§ Input material
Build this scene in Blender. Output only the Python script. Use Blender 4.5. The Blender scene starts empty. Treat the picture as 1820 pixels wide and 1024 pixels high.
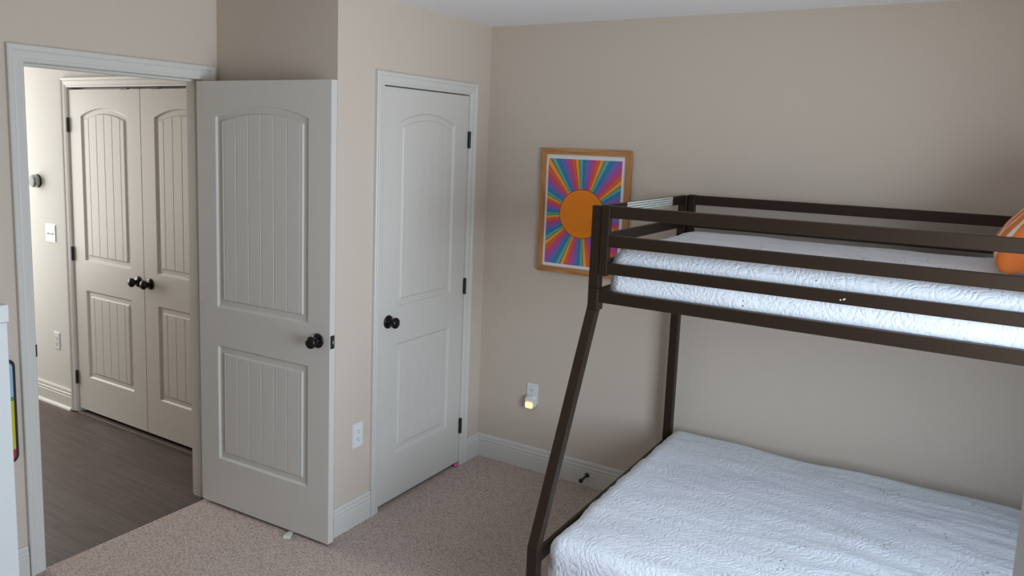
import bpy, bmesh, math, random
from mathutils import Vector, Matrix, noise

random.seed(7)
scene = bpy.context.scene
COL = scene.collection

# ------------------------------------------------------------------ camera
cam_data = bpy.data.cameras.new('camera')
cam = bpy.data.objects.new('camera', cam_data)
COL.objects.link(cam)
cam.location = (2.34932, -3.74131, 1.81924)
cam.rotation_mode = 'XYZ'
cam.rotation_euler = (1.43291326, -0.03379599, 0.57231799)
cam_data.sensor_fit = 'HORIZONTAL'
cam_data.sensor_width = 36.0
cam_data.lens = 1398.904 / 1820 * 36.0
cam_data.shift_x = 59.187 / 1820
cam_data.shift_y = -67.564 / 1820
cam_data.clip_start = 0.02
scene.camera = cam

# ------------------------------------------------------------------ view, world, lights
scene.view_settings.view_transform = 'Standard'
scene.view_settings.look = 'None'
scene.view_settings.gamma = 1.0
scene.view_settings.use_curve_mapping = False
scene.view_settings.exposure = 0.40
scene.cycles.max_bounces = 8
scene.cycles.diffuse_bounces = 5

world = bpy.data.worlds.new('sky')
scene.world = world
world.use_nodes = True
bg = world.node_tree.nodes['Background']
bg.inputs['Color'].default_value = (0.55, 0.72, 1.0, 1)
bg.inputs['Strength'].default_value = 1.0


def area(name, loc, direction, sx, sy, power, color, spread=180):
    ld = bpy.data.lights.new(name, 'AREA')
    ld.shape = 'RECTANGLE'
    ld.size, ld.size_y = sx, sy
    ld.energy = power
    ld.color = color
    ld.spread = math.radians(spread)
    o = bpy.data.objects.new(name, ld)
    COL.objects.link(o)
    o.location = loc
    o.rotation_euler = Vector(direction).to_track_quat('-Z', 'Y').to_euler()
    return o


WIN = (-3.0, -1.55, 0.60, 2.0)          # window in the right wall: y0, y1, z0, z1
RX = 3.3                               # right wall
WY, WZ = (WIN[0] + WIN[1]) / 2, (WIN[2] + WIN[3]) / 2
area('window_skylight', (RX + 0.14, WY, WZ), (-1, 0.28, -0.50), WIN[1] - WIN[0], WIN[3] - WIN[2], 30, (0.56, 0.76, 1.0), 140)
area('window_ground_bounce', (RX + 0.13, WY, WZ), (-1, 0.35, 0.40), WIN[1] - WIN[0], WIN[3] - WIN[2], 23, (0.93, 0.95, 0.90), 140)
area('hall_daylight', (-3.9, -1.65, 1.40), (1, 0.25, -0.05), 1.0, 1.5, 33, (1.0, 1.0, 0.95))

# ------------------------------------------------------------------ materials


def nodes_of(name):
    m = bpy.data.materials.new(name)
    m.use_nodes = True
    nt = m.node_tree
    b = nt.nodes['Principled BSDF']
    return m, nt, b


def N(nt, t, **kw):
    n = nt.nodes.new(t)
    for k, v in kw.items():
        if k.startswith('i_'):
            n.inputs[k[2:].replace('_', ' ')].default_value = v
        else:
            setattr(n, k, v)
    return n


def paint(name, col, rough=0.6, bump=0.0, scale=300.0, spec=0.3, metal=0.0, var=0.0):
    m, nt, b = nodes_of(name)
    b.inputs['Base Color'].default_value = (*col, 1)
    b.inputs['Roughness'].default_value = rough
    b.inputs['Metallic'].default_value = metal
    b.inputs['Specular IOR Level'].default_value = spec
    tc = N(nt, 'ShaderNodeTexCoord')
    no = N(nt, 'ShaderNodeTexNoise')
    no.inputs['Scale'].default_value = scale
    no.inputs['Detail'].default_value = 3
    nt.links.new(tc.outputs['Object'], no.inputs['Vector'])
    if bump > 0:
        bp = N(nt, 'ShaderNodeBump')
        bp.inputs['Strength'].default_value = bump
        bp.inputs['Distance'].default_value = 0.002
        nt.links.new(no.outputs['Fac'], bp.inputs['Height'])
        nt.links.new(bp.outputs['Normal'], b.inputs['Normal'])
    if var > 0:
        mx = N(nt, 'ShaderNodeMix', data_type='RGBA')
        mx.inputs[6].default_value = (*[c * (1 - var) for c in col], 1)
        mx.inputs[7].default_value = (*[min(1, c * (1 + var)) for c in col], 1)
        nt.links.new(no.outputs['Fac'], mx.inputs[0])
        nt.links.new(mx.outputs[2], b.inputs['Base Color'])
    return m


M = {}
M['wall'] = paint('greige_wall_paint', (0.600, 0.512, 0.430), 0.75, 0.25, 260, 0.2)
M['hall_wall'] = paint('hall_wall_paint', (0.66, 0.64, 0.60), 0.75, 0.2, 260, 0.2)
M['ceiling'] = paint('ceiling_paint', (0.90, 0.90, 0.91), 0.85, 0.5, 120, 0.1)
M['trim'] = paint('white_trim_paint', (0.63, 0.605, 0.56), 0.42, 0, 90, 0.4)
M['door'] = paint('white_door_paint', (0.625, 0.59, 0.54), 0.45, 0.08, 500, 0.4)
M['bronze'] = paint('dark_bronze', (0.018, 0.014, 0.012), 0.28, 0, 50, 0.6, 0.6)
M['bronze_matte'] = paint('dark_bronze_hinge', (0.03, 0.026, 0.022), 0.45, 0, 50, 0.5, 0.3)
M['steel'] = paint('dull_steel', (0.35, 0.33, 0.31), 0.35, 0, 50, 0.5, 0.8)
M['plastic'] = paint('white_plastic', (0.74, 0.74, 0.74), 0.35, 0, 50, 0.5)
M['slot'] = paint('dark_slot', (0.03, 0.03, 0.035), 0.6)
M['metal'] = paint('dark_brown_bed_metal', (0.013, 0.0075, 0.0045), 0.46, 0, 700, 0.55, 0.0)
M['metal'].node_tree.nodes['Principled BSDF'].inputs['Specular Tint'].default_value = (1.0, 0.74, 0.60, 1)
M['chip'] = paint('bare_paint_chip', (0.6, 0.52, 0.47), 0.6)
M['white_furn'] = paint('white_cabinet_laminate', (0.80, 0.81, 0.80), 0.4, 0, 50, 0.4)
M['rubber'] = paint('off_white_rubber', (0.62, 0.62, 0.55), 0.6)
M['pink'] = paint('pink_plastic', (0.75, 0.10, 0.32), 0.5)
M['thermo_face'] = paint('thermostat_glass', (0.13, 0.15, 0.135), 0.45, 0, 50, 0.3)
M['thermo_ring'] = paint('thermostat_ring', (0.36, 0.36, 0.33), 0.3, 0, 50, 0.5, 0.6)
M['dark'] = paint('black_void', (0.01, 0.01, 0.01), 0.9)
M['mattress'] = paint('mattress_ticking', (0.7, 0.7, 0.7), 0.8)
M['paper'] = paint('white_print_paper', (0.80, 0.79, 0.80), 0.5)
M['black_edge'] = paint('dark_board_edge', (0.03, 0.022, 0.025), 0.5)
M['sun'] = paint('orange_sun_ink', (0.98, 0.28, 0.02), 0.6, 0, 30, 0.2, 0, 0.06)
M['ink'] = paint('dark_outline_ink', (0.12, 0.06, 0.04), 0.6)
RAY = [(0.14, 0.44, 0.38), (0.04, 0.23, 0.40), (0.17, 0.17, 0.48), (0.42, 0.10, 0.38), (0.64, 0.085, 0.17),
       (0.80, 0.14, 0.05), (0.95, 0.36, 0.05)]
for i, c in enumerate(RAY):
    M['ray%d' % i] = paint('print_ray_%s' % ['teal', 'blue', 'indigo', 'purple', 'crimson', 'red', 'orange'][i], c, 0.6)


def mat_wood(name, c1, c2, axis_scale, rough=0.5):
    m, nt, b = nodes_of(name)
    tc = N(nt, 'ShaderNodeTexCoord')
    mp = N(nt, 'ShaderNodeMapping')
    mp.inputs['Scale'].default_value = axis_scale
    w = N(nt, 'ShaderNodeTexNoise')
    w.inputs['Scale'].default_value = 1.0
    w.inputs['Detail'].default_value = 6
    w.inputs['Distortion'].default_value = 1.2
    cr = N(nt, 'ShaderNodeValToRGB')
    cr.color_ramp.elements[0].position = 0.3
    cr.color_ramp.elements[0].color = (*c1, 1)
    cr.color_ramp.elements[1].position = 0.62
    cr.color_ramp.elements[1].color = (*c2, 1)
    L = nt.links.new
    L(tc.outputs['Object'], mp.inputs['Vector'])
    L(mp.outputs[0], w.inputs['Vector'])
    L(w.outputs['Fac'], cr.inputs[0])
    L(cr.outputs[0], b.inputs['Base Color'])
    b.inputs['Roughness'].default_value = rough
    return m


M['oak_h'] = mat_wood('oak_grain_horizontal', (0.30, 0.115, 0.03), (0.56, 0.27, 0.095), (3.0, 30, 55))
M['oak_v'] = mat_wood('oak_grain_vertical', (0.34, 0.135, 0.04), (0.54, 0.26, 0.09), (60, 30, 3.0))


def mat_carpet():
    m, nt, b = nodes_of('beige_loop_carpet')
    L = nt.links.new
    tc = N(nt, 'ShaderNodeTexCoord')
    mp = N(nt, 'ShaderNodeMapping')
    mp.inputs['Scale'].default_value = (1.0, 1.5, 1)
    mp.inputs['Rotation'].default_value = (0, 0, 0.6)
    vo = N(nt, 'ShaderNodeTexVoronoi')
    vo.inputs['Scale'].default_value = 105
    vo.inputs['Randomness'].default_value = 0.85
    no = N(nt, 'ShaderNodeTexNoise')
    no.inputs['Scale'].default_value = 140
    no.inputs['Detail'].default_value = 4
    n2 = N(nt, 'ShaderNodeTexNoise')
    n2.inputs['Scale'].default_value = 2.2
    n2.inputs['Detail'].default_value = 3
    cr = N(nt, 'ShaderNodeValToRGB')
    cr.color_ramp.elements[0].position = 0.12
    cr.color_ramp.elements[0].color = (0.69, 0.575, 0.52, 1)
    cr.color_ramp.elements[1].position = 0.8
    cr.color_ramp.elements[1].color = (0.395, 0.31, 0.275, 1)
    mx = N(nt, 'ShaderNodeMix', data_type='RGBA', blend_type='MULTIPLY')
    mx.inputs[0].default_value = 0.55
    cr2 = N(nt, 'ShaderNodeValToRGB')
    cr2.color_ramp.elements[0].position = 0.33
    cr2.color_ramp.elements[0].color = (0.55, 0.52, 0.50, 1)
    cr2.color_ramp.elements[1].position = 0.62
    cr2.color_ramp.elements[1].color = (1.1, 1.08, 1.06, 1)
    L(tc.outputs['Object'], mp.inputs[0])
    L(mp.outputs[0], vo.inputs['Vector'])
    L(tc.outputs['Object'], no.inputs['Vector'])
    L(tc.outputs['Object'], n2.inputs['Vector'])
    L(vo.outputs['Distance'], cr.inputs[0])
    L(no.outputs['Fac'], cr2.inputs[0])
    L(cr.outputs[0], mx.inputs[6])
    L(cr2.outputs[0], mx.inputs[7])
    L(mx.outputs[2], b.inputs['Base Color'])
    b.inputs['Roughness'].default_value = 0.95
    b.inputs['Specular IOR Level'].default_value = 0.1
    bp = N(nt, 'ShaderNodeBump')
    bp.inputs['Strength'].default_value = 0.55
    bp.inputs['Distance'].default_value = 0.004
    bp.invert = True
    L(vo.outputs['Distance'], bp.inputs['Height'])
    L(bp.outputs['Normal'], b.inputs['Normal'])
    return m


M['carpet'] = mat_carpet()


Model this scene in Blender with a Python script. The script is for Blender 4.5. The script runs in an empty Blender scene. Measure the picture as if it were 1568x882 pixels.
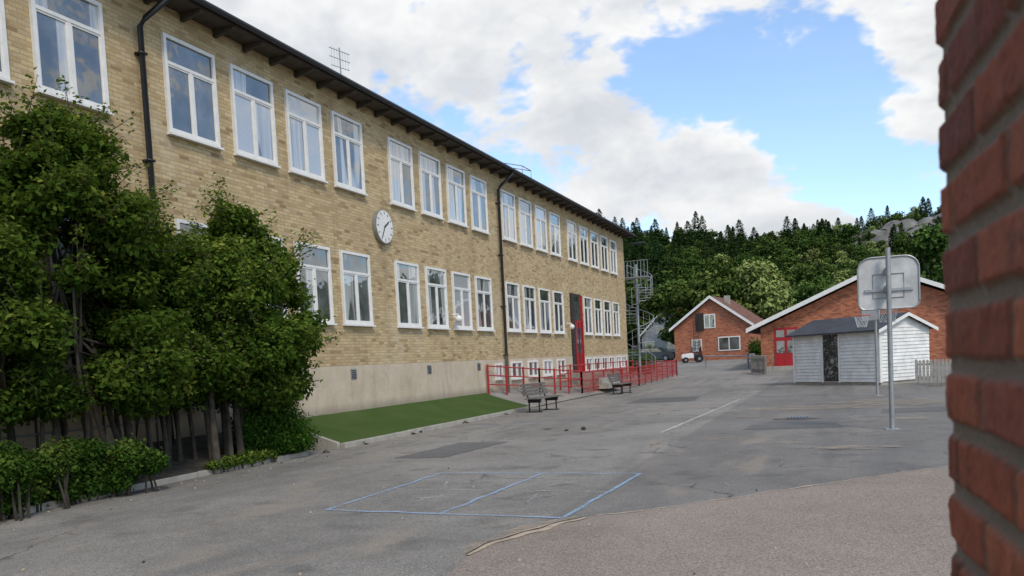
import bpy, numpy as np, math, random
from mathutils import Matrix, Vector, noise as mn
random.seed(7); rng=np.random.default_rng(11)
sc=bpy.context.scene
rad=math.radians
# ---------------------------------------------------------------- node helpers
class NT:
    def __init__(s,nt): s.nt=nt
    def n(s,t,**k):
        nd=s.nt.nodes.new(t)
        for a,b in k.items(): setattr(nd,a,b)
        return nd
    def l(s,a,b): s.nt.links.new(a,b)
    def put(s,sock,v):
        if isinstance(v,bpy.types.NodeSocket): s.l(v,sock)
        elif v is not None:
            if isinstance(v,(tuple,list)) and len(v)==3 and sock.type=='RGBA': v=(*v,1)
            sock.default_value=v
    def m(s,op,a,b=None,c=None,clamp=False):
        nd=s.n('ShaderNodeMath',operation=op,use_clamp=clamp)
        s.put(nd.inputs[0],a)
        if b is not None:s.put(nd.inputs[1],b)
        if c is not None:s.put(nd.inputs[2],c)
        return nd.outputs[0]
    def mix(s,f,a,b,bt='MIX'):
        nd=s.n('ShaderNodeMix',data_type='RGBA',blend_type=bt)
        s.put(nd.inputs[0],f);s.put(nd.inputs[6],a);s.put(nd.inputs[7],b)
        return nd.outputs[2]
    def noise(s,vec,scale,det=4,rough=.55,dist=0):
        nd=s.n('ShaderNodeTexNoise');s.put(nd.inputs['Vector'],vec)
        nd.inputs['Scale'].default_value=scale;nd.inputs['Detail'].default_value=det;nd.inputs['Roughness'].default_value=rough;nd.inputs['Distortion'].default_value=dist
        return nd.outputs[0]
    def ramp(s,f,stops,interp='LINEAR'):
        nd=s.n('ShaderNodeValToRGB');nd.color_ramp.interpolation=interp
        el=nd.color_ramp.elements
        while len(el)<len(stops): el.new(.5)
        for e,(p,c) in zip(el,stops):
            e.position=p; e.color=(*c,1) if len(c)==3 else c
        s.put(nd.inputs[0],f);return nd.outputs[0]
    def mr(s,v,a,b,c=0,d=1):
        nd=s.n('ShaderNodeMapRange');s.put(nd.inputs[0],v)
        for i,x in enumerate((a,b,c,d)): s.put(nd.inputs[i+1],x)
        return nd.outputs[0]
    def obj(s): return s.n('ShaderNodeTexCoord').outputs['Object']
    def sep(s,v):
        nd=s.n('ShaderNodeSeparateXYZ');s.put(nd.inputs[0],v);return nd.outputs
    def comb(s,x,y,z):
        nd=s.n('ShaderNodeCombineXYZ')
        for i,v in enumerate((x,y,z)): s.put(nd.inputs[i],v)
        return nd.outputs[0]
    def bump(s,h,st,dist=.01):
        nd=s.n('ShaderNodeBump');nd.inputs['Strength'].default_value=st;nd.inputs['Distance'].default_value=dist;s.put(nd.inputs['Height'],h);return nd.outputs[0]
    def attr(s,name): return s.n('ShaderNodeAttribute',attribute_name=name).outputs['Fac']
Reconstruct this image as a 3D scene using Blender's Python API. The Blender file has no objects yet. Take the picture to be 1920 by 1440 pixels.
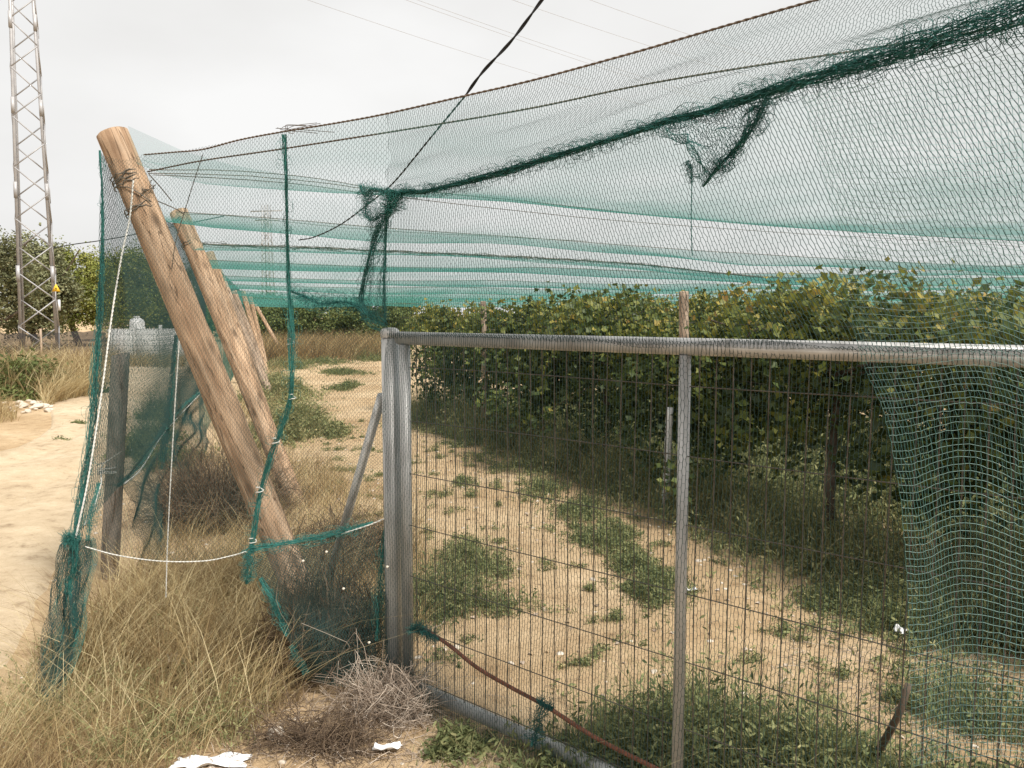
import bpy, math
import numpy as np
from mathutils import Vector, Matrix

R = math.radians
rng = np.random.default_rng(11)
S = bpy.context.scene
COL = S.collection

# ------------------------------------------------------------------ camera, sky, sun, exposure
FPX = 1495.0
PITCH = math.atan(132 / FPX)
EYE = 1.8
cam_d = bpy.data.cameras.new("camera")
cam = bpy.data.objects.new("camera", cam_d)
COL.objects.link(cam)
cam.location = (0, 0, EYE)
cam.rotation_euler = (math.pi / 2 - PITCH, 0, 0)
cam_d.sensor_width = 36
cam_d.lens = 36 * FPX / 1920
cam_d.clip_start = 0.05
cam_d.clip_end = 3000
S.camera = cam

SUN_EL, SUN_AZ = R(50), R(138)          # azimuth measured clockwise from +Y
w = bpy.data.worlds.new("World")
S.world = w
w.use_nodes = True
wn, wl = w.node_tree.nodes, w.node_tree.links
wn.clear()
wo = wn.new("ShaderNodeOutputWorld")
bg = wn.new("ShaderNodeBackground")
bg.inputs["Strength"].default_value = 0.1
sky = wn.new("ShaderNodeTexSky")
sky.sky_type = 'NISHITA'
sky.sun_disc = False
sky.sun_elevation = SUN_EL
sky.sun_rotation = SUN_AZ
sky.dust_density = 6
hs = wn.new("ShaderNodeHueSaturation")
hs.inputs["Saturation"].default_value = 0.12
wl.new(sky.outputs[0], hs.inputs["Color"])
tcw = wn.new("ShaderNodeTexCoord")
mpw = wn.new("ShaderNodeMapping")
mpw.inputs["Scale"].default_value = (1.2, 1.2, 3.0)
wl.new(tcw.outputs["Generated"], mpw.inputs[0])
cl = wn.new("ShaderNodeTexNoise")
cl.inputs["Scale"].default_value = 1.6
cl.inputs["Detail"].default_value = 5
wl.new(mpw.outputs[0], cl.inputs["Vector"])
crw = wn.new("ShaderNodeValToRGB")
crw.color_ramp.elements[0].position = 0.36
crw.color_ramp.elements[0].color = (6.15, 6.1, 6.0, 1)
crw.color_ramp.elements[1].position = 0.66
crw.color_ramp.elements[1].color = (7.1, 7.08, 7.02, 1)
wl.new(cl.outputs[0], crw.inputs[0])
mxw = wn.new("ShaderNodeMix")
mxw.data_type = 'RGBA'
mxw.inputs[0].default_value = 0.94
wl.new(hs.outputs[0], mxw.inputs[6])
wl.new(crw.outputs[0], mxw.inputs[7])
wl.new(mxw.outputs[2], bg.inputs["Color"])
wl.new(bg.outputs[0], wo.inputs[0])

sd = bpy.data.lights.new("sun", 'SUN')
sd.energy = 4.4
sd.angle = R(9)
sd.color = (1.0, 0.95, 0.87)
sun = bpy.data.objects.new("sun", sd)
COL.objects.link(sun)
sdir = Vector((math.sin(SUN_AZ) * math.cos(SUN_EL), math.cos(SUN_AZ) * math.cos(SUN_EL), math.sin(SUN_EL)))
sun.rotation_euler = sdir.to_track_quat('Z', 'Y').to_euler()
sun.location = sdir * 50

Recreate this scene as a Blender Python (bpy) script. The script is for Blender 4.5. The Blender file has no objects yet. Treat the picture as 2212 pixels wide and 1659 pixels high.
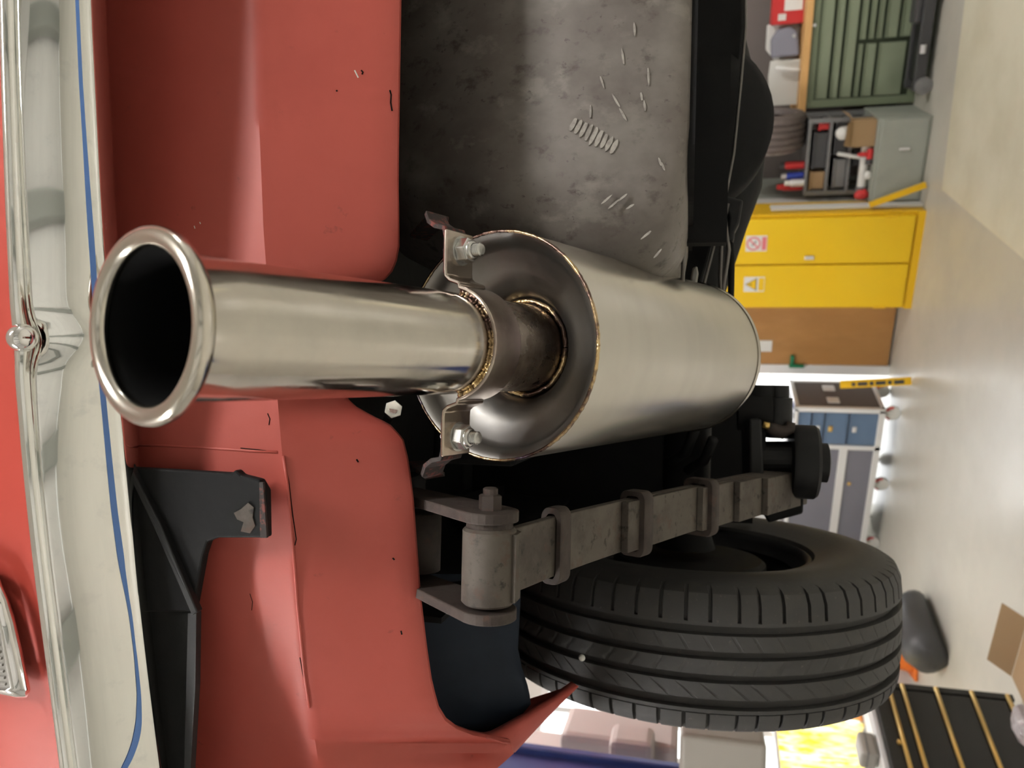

§ Problem details
Quote only what lies between the first line of the records and the line containing "scene.camera = cam", please, including both lines and excluding images.

§ Finished answer
Build this scene in Blender. Output only the Python script. Use Blender 4.5. The Blender scene starts empty. Treat the picture as 1820 pixels wide and 1024 pixels high.
import bpy, bmesh, math, random
from mathutils import Vector, Matrix, noise

random.seed(7)
scene = bpy.context.scene
COL = scene.collection

# ------------------------------------------------------------------ camera
cam_data = bpy.data.cameras.new('camera')
cam = bpy.data.objects.new('camera', cam_data)
COL.objects.link(cam)
cam.location = (2.34932, -3.74131, 1.81924)
cam.rotation_mode = 'XYZ'
cam.rotation_euler = (1.43291326, -0.03379599, 0.57231799)
cam_data.sensor_fit = 'HORIZONTAL'
cam_data.sensor_width = 36.0
cam_data.lens = 1398.904 / 1820 * 36.0
cam_data.shift_x = 59.187 / 1820
cam_data.shift_y = -67.564 / 1820
cam_data.clip_start = 0.02
scene.camera = cam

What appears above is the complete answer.